▸ Aim of the task: Everything from the first line down to the line containing "lab_poly('face_symbol', face, WHITE_L, 2)" should be reproduced exactly; please include nothing else.

▸ Supplied material:

-*-*-

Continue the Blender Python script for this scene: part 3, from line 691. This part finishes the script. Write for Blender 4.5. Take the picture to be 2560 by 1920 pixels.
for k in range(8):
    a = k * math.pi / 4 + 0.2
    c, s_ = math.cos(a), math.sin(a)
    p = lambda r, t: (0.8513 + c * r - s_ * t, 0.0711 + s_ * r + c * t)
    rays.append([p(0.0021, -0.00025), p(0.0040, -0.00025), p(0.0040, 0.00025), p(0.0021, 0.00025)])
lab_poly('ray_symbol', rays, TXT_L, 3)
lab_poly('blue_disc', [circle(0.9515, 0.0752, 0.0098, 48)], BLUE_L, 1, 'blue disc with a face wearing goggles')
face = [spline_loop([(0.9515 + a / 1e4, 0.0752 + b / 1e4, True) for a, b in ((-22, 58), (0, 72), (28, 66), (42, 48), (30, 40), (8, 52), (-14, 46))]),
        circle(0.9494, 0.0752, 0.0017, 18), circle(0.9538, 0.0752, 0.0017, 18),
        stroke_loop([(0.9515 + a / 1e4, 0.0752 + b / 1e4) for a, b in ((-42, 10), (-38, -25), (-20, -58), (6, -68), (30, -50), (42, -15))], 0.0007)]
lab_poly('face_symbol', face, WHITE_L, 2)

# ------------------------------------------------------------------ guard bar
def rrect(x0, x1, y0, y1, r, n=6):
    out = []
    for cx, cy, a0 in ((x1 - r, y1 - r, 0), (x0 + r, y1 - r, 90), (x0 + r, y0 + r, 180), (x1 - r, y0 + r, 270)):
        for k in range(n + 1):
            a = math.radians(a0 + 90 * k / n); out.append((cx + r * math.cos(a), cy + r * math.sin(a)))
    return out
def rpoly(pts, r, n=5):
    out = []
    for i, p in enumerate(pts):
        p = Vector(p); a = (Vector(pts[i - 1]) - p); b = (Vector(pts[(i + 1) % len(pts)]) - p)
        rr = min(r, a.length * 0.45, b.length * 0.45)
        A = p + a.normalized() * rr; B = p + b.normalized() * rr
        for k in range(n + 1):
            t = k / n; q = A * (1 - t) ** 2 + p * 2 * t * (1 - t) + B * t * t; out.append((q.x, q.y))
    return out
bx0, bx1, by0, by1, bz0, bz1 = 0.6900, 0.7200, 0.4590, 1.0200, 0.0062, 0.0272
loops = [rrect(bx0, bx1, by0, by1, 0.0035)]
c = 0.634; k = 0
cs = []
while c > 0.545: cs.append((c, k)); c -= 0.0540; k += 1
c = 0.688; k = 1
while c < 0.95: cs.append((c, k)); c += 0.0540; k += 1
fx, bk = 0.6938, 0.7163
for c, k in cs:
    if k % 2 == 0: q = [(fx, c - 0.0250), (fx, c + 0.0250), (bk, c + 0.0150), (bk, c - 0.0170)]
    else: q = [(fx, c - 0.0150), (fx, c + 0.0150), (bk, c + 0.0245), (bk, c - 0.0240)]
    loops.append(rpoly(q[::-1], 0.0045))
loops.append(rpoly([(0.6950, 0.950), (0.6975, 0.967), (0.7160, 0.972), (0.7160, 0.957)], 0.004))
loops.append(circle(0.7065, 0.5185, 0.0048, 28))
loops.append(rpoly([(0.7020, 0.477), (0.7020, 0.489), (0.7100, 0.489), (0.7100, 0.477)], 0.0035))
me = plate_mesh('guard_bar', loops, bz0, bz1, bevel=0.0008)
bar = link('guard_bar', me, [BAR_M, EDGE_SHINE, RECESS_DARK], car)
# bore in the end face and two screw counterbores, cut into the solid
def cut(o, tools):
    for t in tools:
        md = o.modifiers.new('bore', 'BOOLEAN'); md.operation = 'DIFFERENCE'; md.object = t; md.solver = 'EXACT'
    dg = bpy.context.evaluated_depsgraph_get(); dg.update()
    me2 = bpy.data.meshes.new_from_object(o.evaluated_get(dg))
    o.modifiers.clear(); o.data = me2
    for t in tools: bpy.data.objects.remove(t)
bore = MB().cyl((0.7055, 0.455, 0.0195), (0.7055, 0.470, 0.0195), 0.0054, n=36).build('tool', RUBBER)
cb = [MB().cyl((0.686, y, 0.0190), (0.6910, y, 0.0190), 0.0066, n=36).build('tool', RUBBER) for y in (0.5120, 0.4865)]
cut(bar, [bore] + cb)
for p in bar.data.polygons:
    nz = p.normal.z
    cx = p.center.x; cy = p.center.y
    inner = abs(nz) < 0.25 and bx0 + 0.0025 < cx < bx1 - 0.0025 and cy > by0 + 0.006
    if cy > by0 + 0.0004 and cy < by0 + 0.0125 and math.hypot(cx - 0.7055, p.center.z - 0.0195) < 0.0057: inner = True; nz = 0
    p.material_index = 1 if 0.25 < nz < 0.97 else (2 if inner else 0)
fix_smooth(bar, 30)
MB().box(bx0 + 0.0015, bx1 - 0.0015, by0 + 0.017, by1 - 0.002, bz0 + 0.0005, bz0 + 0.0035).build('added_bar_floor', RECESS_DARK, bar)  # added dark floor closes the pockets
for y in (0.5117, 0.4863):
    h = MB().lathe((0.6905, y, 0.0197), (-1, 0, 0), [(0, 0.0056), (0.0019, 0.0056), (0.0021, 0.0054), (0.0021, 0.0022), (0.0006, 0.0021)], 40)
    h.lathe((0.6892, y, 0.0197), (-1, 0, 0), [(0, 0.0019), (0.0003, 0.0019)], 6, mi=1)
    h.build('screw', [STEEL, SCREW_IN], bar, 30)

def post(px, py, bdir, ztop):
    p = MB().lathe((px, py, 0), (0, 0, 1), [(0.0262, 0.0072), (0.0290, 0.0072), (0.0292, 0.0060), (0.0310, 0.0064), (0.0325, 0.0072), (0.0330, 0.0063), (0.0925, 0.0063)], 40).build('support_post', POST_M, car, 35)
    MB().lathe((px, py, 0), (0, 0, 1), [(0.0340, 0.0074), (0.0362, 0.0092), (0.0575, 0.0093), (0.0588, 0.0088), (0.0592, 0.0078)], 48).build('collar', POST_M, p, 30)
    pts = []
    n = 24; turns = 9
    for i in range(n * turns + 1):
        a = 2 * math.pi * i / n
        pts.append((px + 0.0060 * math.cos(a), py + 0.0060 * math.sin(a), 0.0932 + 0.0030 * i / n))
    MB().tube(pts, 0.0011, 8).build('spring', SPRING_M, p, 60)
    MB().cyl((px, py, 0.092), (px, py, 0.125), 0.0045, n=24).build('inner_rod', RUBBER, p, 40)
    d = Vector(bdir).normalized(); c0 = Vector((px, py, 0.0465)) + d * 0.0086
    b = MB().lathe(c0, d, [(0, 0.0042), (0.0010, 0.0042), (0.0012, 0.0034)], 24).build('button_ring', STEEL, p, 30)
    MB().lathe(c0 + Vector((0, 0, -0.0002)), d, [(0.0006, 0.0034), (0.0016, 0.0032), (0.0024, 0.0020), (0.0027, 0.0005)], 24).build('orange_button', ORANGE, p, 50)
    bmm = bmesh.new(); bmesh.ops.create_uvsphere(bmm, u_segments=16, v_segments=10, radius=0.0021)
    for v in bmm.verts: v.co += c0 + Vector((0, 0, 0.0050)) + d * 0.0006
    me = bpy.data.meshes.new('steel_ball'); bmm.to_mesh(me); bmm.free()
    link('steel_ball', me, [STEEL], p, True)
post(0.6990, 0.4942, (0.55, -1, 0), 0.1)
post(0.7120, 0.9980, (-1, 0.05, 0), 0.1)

-*-*-

▸ Reply:
Continue the Blender Python script for this scene: part 3, from line 691. This part finishes the script. Write for Blender 4.5. Take the picture to be 2560 by 1920 pixels.
for k in range(8):
    a = k * math.pi / 4 + 0.2
    c, s_ = math.cos(a), math.sin(a)
    p = lambda r, t: (0.8513 + c * r - s_ * t, 0.0711 + s_ * r + c * t)
    rays.append([p(0.0021, -0.00025), p(0.0040, -0.00025), p(0.0040, 0.00025), p(0.0021, 0.00025)])
lab_poly('ray_symbol', rays, TXT_L, 3)
lab_poly('blue_disc', [circle(0.9515, 0.0752, 0.0098, 48)], BLUE_L, 1, 'blue disc with a face wearing goggles')
face = [spline_loop([(0.9515 + a / 1e4, 0.0752 + b / 1e4, True) for a, b in ((-22, 58), (0, 72), (28, 66), (42, 48), (30, 40), (8, 52), (-14, 46))]),
        circle(0.9494, 0.0752, 0.0017, 18), circle(0.9538, 0.0752, 0.0017, 18),
        stroke_loop([(0.9515 + a / 1e4, 0.0752 + b / 1e4) for a, b in ((-42, 10), (-38, -25), (-20, -58), (6, -68), (30, -50), (42, -15))], 0.0007)]
lab_poly('face_symbol', face, WHITE_L, 2)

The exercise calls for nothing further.